Good morning, Spain, que es different
El millonario norteamericano representa la
última versión, extremada y grotesca, de la llamada “revolución conservadora”,
puesta en marcha, en los años ochenta, por Ronald Reagan en los Estados Unidos
y por Margaret Thatcher en el Reino Unido.
A lo largo de casi cuatro décadas, la
sociedad estadounidense ha quedado marcada por los valores y actitudes del
Partido Republicano, que se ha mostrado neoliberal en lo económico,
ultraconservador en lo moral, unilateral en política exterior, militarmente expansivo
y expoliador de la naturaleza. El pensamiento de los partidarios de un
capitalismo sin frenos legales ni morales, del Estado mínimo y del mercado
máximo, de rebajar los impuestos a los ricos y los salarios a los trabajadores,
precarizar el empleo, reducir los gastos sociales del Estado y aumentar los
gastos militares, transferir riqueza desde las rentas bajas hacia las altas, aumentar
la deuda pública, desregular la economía, expandir las reglas del mercado por
todo el planeta, gobernar el país como si fuera una empresa privada, establecer
la competencia como relación preferente entre las personas y dividir la
sociedad entre ganadores (pocos) y perdedores (muchos), se ha enseñoreado de los
países occidentales y de buena parte del resto, sin que los mandatos de los
presidentes demócratas -Clinton (1993-2001) y Obama (2009-2017)- hayan podido (o
querido) acabar con tal hegemonía, aunque han paliado algunos de sus efectos.

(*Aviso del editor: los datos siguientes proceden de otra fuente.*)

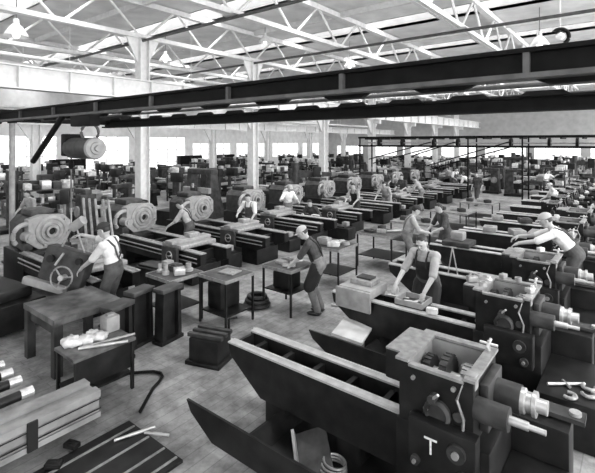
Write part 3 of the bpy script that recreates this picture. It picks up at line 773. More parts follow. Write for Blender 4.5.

Estamos, por tanto, ante una onda larga de
la ideología conservadora, que el reventón financiero de 2007 pareció detener,
pues mostró, por un lado, los negativos efectos
sociales de la desregulación económica y financiera, y por otro, que los neoliberales
tiraban sus principios por la ventana y, siguiendo el lema de que los
beneficios son privados pero las pérdidas son de toda la colectividad, acudían
al Estado para salvar con fondos públicos compañías aseguradoras y entidades de
crédito privadas, llevadas a la quiebra por sus directivos.
El inicio de la recesión acabó con el belicoso
gobierno neocon de G. W. Bush jr., pero
no con la hegemonía del pensamiento neoliberal, y los buenos propósitos,
anunciados por los principales dirigentes mundiales en las reuniones del G-20 (Washington,
Londres y Pittsburg), en 2008 y 2009, para refundar el capitalismo sobre otras
bases -“los días del descontrol tienen que acabar”, afirmaba Obama, “la época del secreto bancario ha
terminado”, aseguraba Sarkozy-, quedaron en agua de borrajas.
Tras inyectar ingentes cantidades de
dinero público para salvar el sistema financiero (y en Europa la moneda única),
y aplicar unas brutales medidas de austeridad que han hecho retroceder veinte
años las condiciones de vida y trabajo de las clases trabajadores y dejado casi
sin amparo público a los sectores económicamente más débiles de la sociedad, no hya duda de que un pujante neoliberalismo sigue guiando la acción de
los gobiernos.
Hoy, el mundo occidental, está orientado
por la derecha neoliberal y a la vez conservadora y, lo que es más alarmante, que,
ante la profunda crisis de las izquierdas, las alternativas que se plantean a la
situación actual, llegan desde posturas aún más conservadoras, bien sean políticas,
en forma de populismos de derecha y extrema derecha, o sean religiosas, en
forma de fundamentalismos, pero ambas apuntan a soluciones de tipo autoritario
y a la consiguiente merma (o abolición) de los derechos civiles.
Y Trump es un efecto de esto; un
personaje de esta época, resultado de la propia crisis de representatividad del
sistema democrático, que, desde fuera del ámbito político, aparece como un
voluntarioso caudillo para resolver los problemas del país más poderoso del
mundo buscando fáciles soluciones en el pasado, en los mandatos de Ronald
Reagan. Que, a su vez, se inspiraba en un país conformado por la moral del
pionero (representada por él mismo, en las películas del Oeste que interpretó),
que ya entonces estaba desapareciendo y se refugiaba en el interior, en la América
religiosa, agraria, aislada y profunda.